Norway vs Senegal: a fast pitch, two open sides, and the case for goals
There are matches the line reads with admirable caution, and then there are matches where caution becomes timidity. Norway against Senegal, pricing the total as a polite coin-flip, belongs firmly in the second category.
On paper this is a meeting of near-equals: Norway carry the cleaner situation — three points banked, a settled XI, Haaland already lethal — while Senegal arrive wounded after France and very much in must-not-lose mode. Neither price in the match-result market screams value. The goals market, however, is where the consensus blinked.

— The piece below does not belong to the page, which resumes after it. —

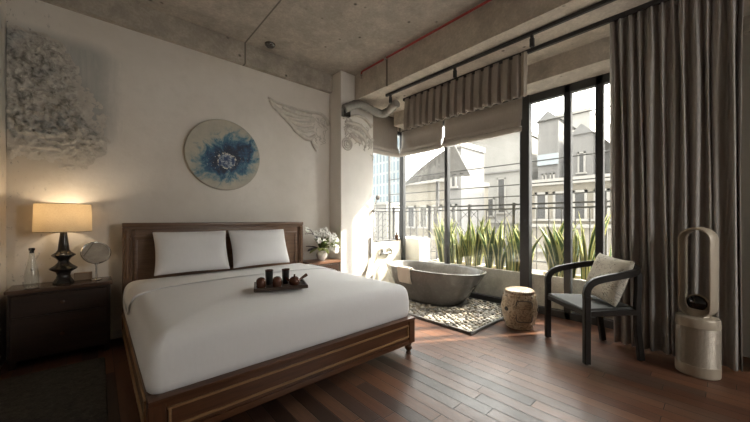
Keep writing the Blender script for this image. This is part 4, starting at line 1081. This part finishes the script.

A pitch that punishes every loose touch
Solbakken himself called the MetLife surface "almost not grass" and warned that rain could make it "very fast." Translate that from coach-speak: a turnstile for turnovers, where one heavy first touch becomes a counter, and one counter becomes a chance.
Both of these sides are at their most dangerous precisely in those transition moments. Norway thrive sprinting forward rather than throttling tempo; Senegal carry Champions League-grade pace through Mané, Sarr and Jackson. Two front-foot attacks on a quick pitch is not a recipe for a goalless chess match.
Two back lines that have leaked freely
This is the heart of the argument. Senegal shipped three goals to both France and the USA in recent outings — every time their full-backs were dragged wide, the central spine was exposed. Koulibaly admitted he was not "100%" after France and faded physically; that is hardly reassuring against Haaland's penalty-box movement.
Norway's back four, tidy as it was against Iraq, is built to attack first and defend second. And Haaland needs only one half-chance to remind everyone why he is on the team sheet.
Urgency does the rest
Senegal cannot afford to sit and wait for the Iraq game — Thiaw's "we cannot get this wrong" points to a side that must come up the pitch and chase. The further they push, the more space they leave behind for exactly the runs Norway love.
Add it all together — fast and possibly wet surface, two transition-happy attacks, two shaky defences, and a wounded favourite-chaser forced forward — and crossing the 2.5 threshold feels more likely than even money suggests.